* EXERCISE REQUIREMENTS *
Pictures within the data are to be left out; everything else must be reproduced exactly.

-- BEGIN --

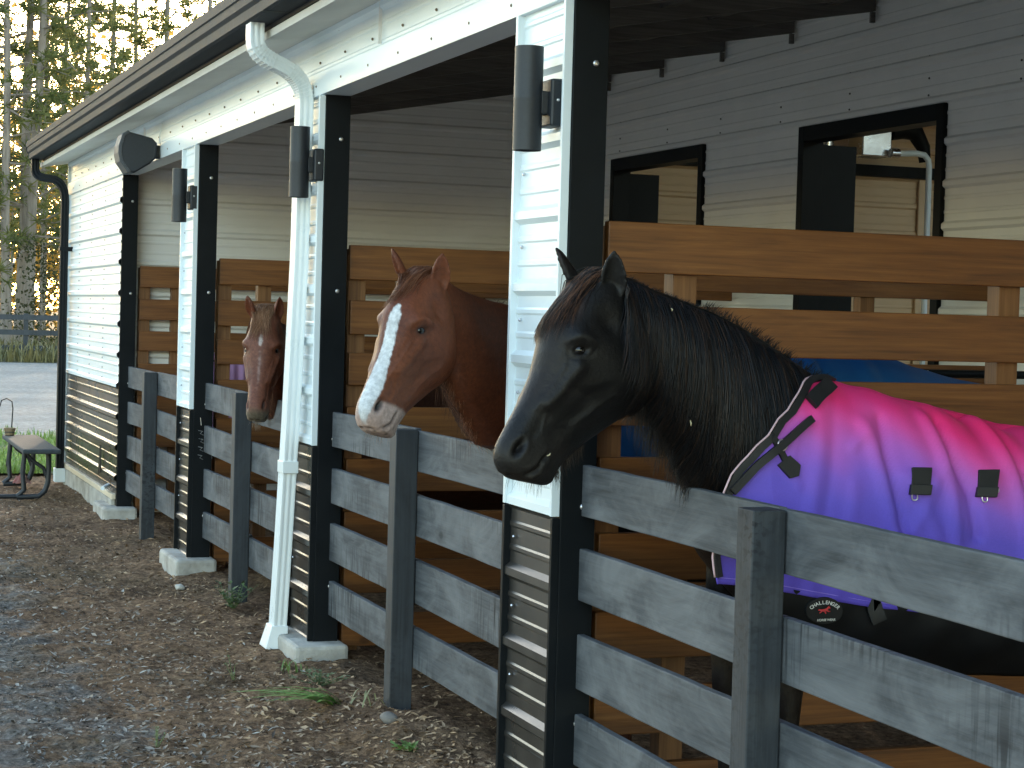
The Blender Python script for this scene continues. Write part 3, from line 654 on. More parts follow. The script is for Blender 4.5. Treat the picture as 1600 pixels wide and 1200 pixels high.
def tree(lab, x, u, h, r0, lean, seed, zlo=3.5, mat='needle', cl=150, br=2.6, nl=13, group='pines beyond the gravel yard', name='pine_tree', size=.26):
    r = random.Random(seed); t = thing(name, lab, 'tree', (x, u, 0), group); tr, cr = MB(), MB(); n = 12; P = []
    for i in range(n+1):
        s = i/n; P.append(Vector((x + lean*s*h*.1 + .16*noise.noise(Vector((s*3, seed, 0))), u + .12*noise.noise(Vector((s*3, seed, 5))), -.1 + h*s)))
    tr.tube(P, [r0*(1.25 if i == 0 else 1)*(1-.75*i/n) for i in range(n+1)], 10)
    def at(z): s = max(0, min(.999, z/h))*n; i = int(s); return P[i].lerp(P[i+1], s-i)
    nb = max(8, int(cl/6))
    for k in range(nb):
        z = zlo + (h-zlo)*((k+r.random())/nb); p = at(z); a = r.uniform(0, 2*PI); L = br*r.uniform(.45, 1.05)*(1-.55*max(0, (z-zlo)/(h-zlo))); rise = r.uniform(-.12, .45)
        q = [p + Vector((math.cos(a)*L*s, math.sin(a)*L*s, L*(rise*s - .22*s*s + .08*math.sin(s*5+k)))) for s in (0, .3, .6, 1)]
        tr.tube(q, [r0*.22, r0*.16, r0*.1, .012], 5)
        for c in range(6):
            s = .35 + .65*r.random(); i = min(2, int(s*3)); c0 = q[i].lerp(q[i+1], s*3-i) + Vector((r.gauss(0, .22), r.gauss(0, .22), r.gauss(.05, .16)))
            for j in range(nl):
                d = Vector((r.gauss(0, 1), r.gauss(0, 1), r.gauss(.25, .8))).normalized()*size*r.uniform(.6, 1.25); w = d.cross(Vector((r.gauss(0, 1), r.gauss(0, 1), r.gauss(0, 1)))).normalized()*size*(.14 if mat == 'needle' else .28)
                b0 = c0 + d*.15*r.random()
                if mat == 'needle': cr.add([b0-w*.5, b0+w*.5, b0+d+w*.25, b0+d-w*.25], [(0,1,2,3)])
                else: b0 = c0 + Vector((r.gauss(0, .3), r.gauss(0, .3), r.gauss(0, .25))); cr.add([b0, b0+d*.5+w, b0+d, b0+d*.5-w], [(0,1,2,3)])
    tr.build('trunk', M['bark'], t, smooth=40); cr.build('crown', M[mat], t)
def colx(px, u): return -2.30272 + u*math.tan(yaw + math.atan((px-800)/3003.36))
T = [ # pixel column only helps to choose where the pine stands; (column, distance, height, trunk radius, lean, lowest branch, label)
 (40, 63, 21, .19, .22, 5.2, 'thick dark pine trunk leaning right, standing above the downspout corner'),
 (127, 68, 22, .12, -.02, 6.5, 'slender pale pine trunk left of the gutter end'),
 (6, 62, 18, .17, -.12, 6.0, 'pale thick trunk nearest the left edge behind the far fence'),
 (30, 64, 19, .21, .10, 6.5, 'thick grey trunk rising close behind the far fence, beside the pale one'),
 (62, 78, 20, .15, 0, 6.2, 'mid-distance pine just right of the thick leaning pine'),
 (92, 74, 19, .13, .05, 5.6, 'thin pine between the leaning pine and the slender pale one'),
 (160, 72, 20, .15, .1, 6.8, 'bushy pine above the end of the gutter'),
 (205, 80, 21, .16, -.1, 7.2, 'tall pine second from the slender pale one along the roof edge'),
 (250, 74, 22, .17, 0, 8., 'dark full pine rising above the middle of the gutter'),
 (310, 80, 23, .18, .1, 9., 'pine highest along the roof edge near the top of the photo'),
 (365, 86, 22, .17, 0, 9., 'pine hidden low behind the roof beside the highest one'),
 (-60, 66, 20, .18, .1, 5., 'pine left of the photo edge'), (-150, 72, 21, .18, 0, 5., 'tall pine well left of the photo edge'), (-260, 64, 20, .2, 0, 5., 'thick pine far left of the photo edge'),
 (-400, 70, 21, .2, 0, 4., 'pine standing farthest left along the yard'), (-620, 66, 20, .2, 0, 4., 'pine alone at the far left end of the row'),
]
for i, (px_, u, h, r0, ln, zl, lab) in enumerate(T): tree(lab, colx(px_, u), u, h, r0, ln, 20+i, zl*.55, cl=310 if i < 11 else 170, br=3.3, nl=16, size=.36)
tree('yellow-leaved young tree glowing behind the pine trunks at the left edge', colx(14, 88), 88, 10, .10, 0, 61, 1.5, 'needle_y', 200, 2.8, 10, 'leafy trees behind the pines', 'young_tree', .22)
tree('orange-leaved tree low between the trunks and the downspout corner', colx(66, 92), 92, 8.5, .10, 0, 62, 1.5, 'needle_y', 200, 2.6, 10, 'leafy trees behind the pines', 'young_tree', .22)
tree('yellow leafy tree higher up left of the roof end', colx(110, 98), 98, 13, .10, 0, 63, 3.5, 'needle_y', 220, 3.2, 10, 'leafy trees behind the pines', 'young_tree', .24)
tree('dark evergreen shrub at the foot of the grey trunks', colx(62, 60.5), 60.5, 3.6, .05, 0, 64, .5, 'shrubleaf', 110, 1.1, 14, None, 'shrub', .13)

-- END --

* EXPECTED ANSWER *
The Blender Python script for this scene continues. Write part 3, from line 654 on. More parts follow. The script is for Blender 4.5. Treat the picture as 1600 pixels wide and 1200 pixels high.
def tree(lab, x, u, h, r0, lean, seed, zlo=3.5, mat='needle', cl=150, br=2.6, nl=13, group='pines beyond the gravel yard', name='pine_tree', size=.26):
    r = random.Random(seed); t = thing(name, lab, 'tree', (x, u, 0), group); tr, cr = MB(), MB(); n = 12; P = []
    for i in range(n+1):
        s = i/n; P.append(Vector((x + lean*s*h*.1 + .16*noise.noise(Vector((s*3, seed, 0))), u + .12*noise.noise(Vector((s*3, seed, 5))), -.1 + h*s)))
    tr.tube(P, [r0*(1.25 if i == 0 else 1)*(1-.75*i/n) for i in range(n+1)], 10)
    def at(z): s = max(0, min(.999, z/h))*n; i = int(s); return P[i].lerp(P[i+1], s-i)
    nb = max(8, int(cl/6))
    for k in range(nb):
        z = zlo + (h-zlo)*((k+r.random())/nb); p = at(z); a = r.uniform(0, 2*PI); L = br*r.uniform(.45, 1.05)*(1-.55*max(0, (z-zlo)/(h-zlo))); rise = r.uniform(-.12, .45)
        q = [p + Vector((math.cos(a)*L*s, math.sin(a)*L*s, L*(rise*s - .22*s*s + .08*math.sin(s*5+k)))) for s in (0, .3, .6, 1)]
        tr.tube(q, [r0*.22, r0*.16, r0*.1, .012], 5)
        for c in range(6):
            s = .35 + .65*r.random(); i = min(2, int(s*3)); c0 = q[i].lerp(q[i+1], s*3-i) + Vector((r.gauss(0, .22), r.gauss(0, .22), r.gauss(.05, .16)))
            for j in range(nl):
                d = Vector((r.gauss(0, 1), r.gauss(0, 1), r.gauss(.25, .8))).normalized()*size*r.uniform(.6, 1.25); w = d.cross(Vector((r.gauss(0, 1), r.gauss(0, 1), r.gauss(0, 1)))).normalized()*size*(.14 if mat == 'needle' else .28)
                b0 = c0 + d*.15*r.random()
                if mat == 'needle': cr.add([b0-w*.5, b0+w*.5, b0+d+w*.25, b0+d-w*.25], [(0,1,2,3)])
                else: b0 = c0 + Vector((r.gauss(0, .3), r.gauss(0, .3), r.gauss(0, .25))); cr.add([b0, b0+d*.5+w, b0+d, b0+d*.5-w], [(0,1,2,3)])
    tr.build('trunk', M['bark'], t, smooth=40); cr.build('crown', M[mat], t)
def colx(px, u): return -2.30272 + u*math.tan(yaw + math.atan((px-800)/3003.36))
T = [ # pixel column only helps to choose where the pine stands; (column, distance, height, trunk radius, lean, lowest branch, label)
 (40, 63, 21, .19, .22, 5.2, 'thick dark pine trunk leaning right, standing above the downspout corner'),
 (127, 68, 22, .12, -.02, 6.5, 'slender pale pine trunk left of the gutter end'),
 (6, 62, 18, .17, -.12, 6.0, 'pale thick trunk nearest the left edge behind the far fence'),
 (30, 64, 19, .21, .10, 6.5, 'thick grey trunk rising close behind the far fence, beside the pale one'),
 (62, 78, 20, .15, 0, 6.2, 'mid-distance pine just right of the thick leaning pine'),
 (92, 74, 19, .13, .05, 5.6, 'thin pine between the leaning pine and the slender pale one'),
 (160, 72, 20, .15, .1, 6.8, 'bushy pine above the end of the gutter'),
 (205, 80, 21, .16, -.1, 7.2, 'tall pine second from the slender pale one along the roof edge'),
 (250, 74, 22, .17, 0, 8., 'dark full pine rising above the middle of the gutter'),
 (310, 80, 23, .18, .1, 9., 'pine highest along the roof edge near the top of the photo'),
 (365, 86, 22, .17, 0, 9., 'pine hidden low behind the roof beside the highest one'),
 (-60, 66, 20, .18, .1, 5., 'pine left of the photo edge'), (-150, 72, 21, .18, 0, 5., 'tall pine well left of the photo edge'), (-260, 64, 20, .2, 0, 5., 'thick pine far left of the photo edge'),
 (-400, 70, 21, .2, 0, 4., 'pine standing farthest left along the yard'), (-620, 66, 20, .2, 0, 4., 'pine alone at the far left end of the row'),
]
for i, (px_, u, h, r0, ln, zl, lab) in enumerate(T): tree(lab, colx(px_, u), u, h, r0, ln, 20+i, zl*.55, cl=310 if i < 11 else 170, br=3.3, nl=16, size=.36)
tree('yellow-leaved young tree glowing behind the pine trunks at the left edge', colx(14, 88), 88, 10, .10, 0, 61, 1.5, 'needle_y', 200, 2.8, 10, 'leafy trees behind the pines', 'young_tree', .22)
tree('orange-leaved tree low between the trunks and the downspout corner', colx(66, 92), 92, 8.5, .10, 0, 62, 1.5, 'needle_y', 200, 2.6, 10, 'leafy trees behind the pines', 'young_tree', .22)
tree('yellow leafy tree higher up left of the roof end', colx(110, 98), 98, 13, .10, 0, 63, 3.5, 'needle_y', 220, 3.2, 10, 'leafy trees behind the pines', 'young_tree', .24)
tree('dark evergreen shrub at the foot of the grey trunks', colx(62, 60.5), 60.5, 3.6, .05, 0, 64, .5, 'shrubleaf', 110, 1.1, 14, None, 'shrub', .13)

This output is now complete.